29 ‘For to everyone who has, more will be given, and he will have abundance; but from him who does not have, even what he has will be taken away.  30 And cast the unprofitable servant into the outer darkness. There will be weeping and gnashing of teeth.’

Please note the attitude that the man with one talent had toward his lord.  He says, "I knew you to be a hard man, reaping where you have not sown, and gathering where you have not scattered seed. And I was afraid, and went and hid your talent in the ground.

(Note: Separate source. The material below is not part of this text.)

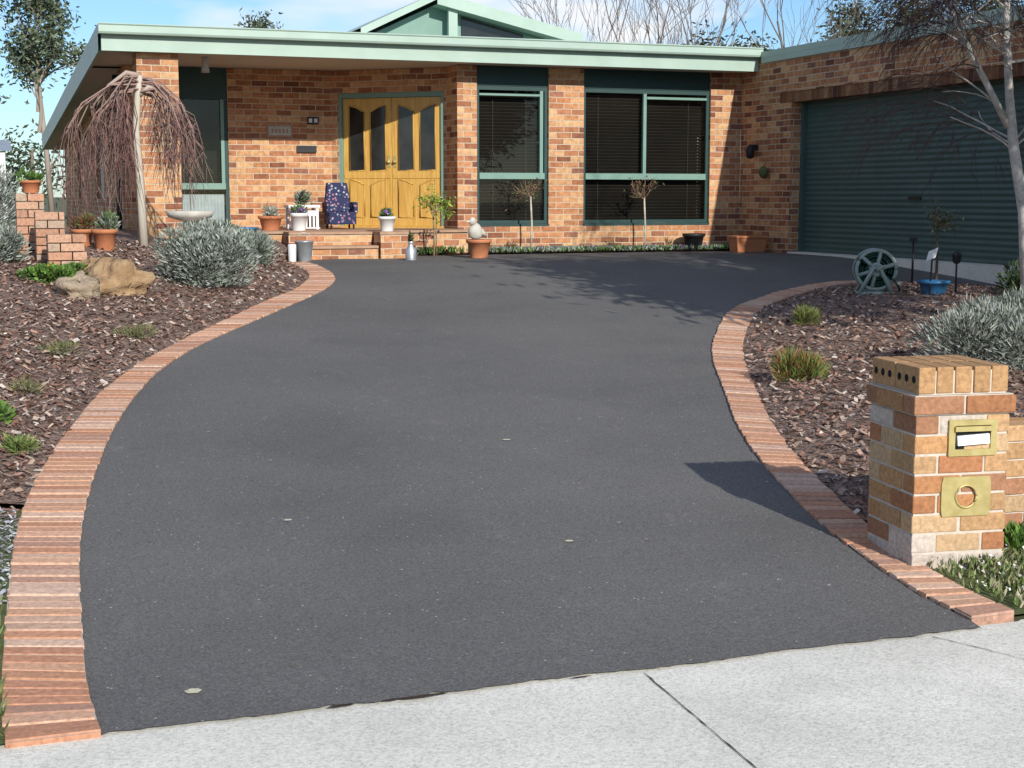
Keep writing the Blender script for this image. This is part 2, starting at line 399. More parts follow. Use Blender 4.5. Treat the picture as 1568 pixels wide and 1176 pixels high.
# ------------------------------------------------------------------ house
house=empty("brick_house")
w=MB()
zt=3.52
w.box(6.62,6.92,20.5,21.0,.6,zt)
w.box(6.92,8.04,20.5,20.62,.6,1.20)
w.box(8.04,8.60,20.5,20.9,.6,zt)
w.box(8.60,10.71,20.5,20.62,.6,1.20)
w.box(10.71,11.24,20.5,20.9,.6,zt)
w.box(3.60,5.16,22.2,22.45,1.0,zt)
w.box(2.1,2.86,22.2,22.45,.6,zt)
w.box(2.1,2.35,22.45,26,.6,3.5); w.box(2.1,2.35,27.6,31,.6,3.3); w.box(2.1,2.35,32.4,37,.6,3.1); w.box(2.1,2.35,26,27.6,.6,1.6); w.box(2.1,2.35,31,32.4,.6,1.6)
w.box(2.09,2.63,20.15,20.69,.6,zt)
w.box(11.24,11.6,19.0,20.498,.6,2.998)
w.box(11.24,11.6,19.34,20.9,2.998,3.15)
w.box(11.24,11.6,13.55,20.9,3.152,3.70)
w.box(11.24,11.6,12.6,13.55,.6,3.15)
w.box(11.24,11.6,12.6,13.55,3.152,3.70)
w.box(11.6,18,12.6,12.9,.6,3.70)
w.box(17.7,18,12.9,21,.6,3.7)
w.box(5.5,6.62,20.3,20.5,.6,1.16)
w.build("walls",[M_brick],house)
w=MB(); w.box(11.25,11.6,13.55,19.335,3.0,3.15); w.build("garage_lintel",[M_brick_shade],house)
O=Vector((6.62,21.0,0)); D=(Vector((5.16,22.2,0))-O); LD=D.length; D.normalize(); Nn=Vector((-D.y,D.x,0))
if Nn.y>0: Nn=-Nn
TD=lambda p: O+D*p[0]+Nn*p[1]+Vector((0,0,p[2]))
zf=1.17
d=MB(); d.T=TD
d.box(.0,.05,-.2,0,zf-.2,3.18); d.box(LD-.12,LD+.05,-.2,0,zf-.2,3.18); d.box(0,LD+.05,-.2,0,3.182,zt)
d.build("door_wall",[M_brick],house)
d=MB(); d.T=TD
x0,x1=.05,LD-.12; zt2=3.18
d.box(x0,x0+.05,-.12,-.01,zf,zt2-.002,1); d.box(x1-.05,x1,-.12,-.01,zf,zt2-.002,1); d.box(x0+.05,x1-.05,-.12,-.01,zt2-.07,zt2-.002,1)
a0,a1=x0+.055,x1-.055; mid=(a0+a1)/2; ztop=zt2-.075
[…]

Look, there you have what is yours."  It is as though he was slapping in the face, his lord!  One would say that someone with that attitude would clearly be out of line!  And look plainly at the very phrase, "I knew you to be a hard man".  If so, he clearly did not honor his lord, not with his attitude, nor with his actions, as his lord showed saying, "So you ought to have deposited my money with the bankers, and at my coming I would have received back my own with interest." 
I find it interesting that the lord in this parable is depicted as a good and honorable man by the first two servants, and they received a reward for their efforts.  Whereas the servant who had no respect toward his lord, received a reward equal to his lack of respect.  And if we begin to have a hard attitude like this man toward our Lord, we should expect no less from Him. 

Remember, that this is the One who has willingly, while we were still sinners, sent His Son to die for us (Rom. 5:8).  His Son willingly went to the cross out of love for us.  He left us His Word that we might be able to gain a heart of wisdom and walk in freedom from sin’s penalty, as we have been delivered.  And for us to call him a hard lord, is a slap in the face of all that He has done for us.  And what would you do, if you had done that much for someone, despite their active hatred of you, and you had loved someone so much that you would (in a sense) overlook those offenses and offer to them a truly loving and gracious offer of friendship, and they spat in your face?!
We have nothing to offer to this gracious Lord, but he offers to us Christ - which is everything!  How ought we to respond but in gratitude!  Job lost much in his trials, yet never did he accuse God of unrighteousness.  Who are we to put our defense before the Lord, "I knew you to be a hard man"  Instead let us resolve to beg for forgiveness of Him.  For He has said in John 6:37, " All that the Father gives Me will come to Me, and the one who comes to Me I will by no means cast out."  Here is not fatalism, but a trusting of the One who is Good and is Loving.  Look at 1 Peter 5:6-7, "Therefore humble yourselves under the mighty hand of God, that He may exalt you in due time, casting all your care upon Him, for He cares for you."

When I was 16 years old at my very 1st job, I had a brutal job to do.  It was a landscaping job and we were raking dirt, moving boulders, laying down rotten granite paths, etc.  On this one day it was particularly hot and we were sweating fiercely!  One of the managers had left and returned from town with something like four 6-packs of soda of varying types.  As he was passing them out, he offered me a Mountain Dew, and I requested a Pepsi.  "Beggars can't be choosers!"  It was like a slap in the face.  I wasn't begging?  My pride began to well up within and I felt the hot flash of blood to my face.  But I was, fortunately, not foolish enough to act upon such a visceral response.  Instead I backed away and popped the can and drank.  Strangely, that was the BEST Mountain Dew I ever drank! 
But isn't that curious, Beggars can't be choosers.  God is the chooser - we are the beggars.  But take heart my friends, we serve a gracious and kind God.  He is hard to those who treat him contemptuously, but for those who humble themselves and consider all that He has done for us, unworthy as we are, He cares for us!  He will by no means cast us aside! 

Thank you Father for such Love!  Amen.